Output, please, exactly those lines of the listing that come before the line with "SC = bpy.context.scene", along with that line itself.
--- Start Data provided ---
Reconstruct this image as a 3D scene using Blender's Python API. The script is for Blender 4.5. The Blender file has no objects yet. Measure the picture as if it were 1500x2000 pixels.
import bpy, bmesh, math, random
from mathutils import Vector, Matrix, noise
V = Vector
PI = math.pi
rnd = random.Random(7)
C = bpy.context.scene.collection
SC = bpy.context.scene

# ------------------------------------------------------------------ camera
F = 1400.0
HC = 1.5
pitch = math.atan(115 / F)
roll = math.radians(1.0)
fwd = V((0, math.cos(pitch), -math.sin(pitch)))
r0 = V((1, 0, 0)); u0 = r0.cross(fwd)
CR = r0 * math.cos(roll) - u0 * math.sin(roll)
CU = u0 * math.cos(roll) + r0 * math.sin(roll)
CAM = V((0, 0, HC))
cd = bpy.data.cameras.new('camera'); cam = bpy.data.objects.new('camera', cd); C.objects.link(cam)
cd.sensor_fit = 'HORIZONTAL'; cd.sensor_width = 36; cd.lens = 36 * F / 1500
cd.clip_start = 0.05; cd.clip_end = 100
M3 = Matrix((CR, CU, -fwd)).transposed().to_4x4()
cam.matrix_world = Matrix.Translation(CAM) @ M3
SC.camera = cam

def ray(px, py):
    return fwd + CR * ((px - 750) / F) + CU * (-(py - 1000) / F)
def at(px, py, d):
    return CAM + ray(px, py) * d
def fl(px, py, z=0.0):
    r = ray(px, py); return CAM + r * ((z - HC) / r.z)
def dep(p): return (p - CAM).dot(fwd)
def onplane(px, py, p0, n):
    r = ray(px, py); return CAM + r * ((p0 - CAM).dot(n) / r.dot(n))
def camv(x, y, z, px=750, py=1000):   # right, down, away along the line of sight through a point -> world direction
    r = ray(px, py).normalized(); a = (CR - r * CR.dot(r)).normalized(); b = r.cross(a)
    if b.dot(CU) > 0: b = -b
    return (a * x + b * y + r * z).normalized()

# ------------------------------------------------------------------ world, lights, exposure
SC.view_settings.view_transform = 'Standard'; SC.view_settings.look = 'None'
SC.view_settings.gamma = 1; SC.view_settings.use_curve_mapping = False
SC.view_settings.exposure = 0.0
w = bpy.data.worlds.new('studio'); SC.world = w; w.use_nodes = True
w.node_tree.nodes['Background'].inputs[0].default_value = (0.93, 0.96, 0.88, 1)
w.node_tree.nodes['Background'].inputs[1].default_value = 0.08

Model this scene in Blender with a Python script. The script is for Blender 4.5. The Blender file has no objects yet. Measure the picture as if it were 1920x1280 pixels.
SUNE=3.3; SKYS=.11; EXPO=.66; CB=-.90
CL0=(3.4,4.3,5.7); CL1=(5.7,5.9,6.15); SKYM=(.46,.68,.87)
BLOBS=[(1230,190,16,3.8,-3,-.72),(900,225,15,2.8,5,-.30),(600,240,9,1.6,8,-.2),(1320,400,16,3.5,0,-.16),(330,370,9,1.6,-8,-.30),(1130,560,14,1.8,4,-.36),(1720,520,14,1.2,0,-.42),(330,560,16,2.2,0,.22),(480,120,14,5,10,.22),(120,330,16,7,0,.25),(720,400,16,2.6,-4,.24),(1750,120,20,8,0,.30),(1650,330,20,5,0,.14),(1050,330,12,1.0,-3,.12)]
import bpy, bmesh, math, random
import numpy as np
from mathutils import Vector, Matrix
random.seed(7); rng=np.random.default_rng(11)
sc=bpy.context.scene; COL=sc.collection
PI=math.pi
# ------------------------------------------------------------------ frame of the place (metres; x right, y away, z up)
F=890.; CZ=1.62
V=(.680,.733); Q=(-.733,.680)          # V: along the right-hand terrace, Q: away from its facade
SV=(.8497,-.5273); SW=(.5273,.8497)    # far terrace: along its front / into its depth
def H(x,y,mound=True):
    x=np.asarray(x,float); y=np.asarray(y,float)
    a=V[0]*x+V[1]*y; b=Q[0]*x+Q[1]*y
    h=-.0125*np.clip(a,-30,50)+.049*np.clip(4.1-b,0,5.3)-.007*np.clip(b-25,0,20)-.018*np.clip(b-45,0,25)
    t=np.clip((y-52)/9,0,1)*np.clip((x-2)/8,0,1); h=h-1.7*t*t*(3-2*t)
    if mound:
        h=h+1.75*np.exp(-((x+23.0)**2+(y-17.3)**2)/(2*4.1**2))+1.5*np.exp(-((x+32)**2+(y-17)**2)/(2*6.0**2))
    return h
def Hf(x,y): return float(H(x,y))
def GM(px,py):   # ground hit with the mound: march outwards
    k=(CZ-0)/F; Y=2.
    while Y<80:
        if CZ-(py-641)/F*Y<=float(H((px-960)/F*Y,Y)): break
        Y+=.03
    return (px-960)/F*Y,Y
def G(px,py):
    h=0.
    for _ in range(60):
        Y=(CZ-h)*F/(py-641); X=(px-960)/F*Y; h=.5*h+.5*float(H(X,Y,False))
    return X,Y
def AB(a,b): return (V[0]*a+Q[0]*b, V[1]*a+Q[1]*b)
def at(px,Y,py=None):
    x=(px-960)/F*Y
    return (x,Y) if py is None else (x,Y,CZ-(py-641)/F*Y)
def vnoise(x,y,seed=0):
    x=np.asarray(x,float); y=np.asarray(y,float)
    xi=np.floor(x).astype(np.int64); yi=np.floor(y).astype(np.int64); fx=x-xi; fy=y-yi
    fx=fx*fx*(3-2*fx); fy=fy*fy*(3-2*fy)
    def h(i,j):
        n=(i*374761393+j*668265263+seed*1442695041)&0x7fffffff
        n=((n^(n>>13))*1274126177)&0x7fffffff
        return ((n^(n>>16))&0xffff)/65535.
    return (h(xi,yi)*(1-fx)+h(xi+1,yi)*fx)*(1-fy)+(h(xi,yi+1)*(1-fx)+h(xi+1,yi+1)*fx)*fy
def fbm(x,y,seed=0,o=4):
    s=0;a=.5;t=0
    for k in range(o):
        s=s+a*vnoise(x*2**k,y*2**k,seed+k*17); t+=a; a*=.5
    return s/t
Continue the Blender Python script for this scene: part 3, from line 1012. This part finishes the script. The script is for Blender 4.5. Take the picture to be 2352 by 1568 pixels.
--- End Data provided ---
## Task solution:
Reconstruct this image as a 3D scene using Blender's Python API. The script is for Blender 4.5. The Blender file has no objects yet. Measure the picture as if it were 1500x2000 pixels.
import bpy, bmesh, math, random
from mathutils import Vector, Matrix, noise
V = Vector
PI = math.pi
rnd = random.Random(7)
C = bpy.context.scene.collection
SC = bpy.context.scene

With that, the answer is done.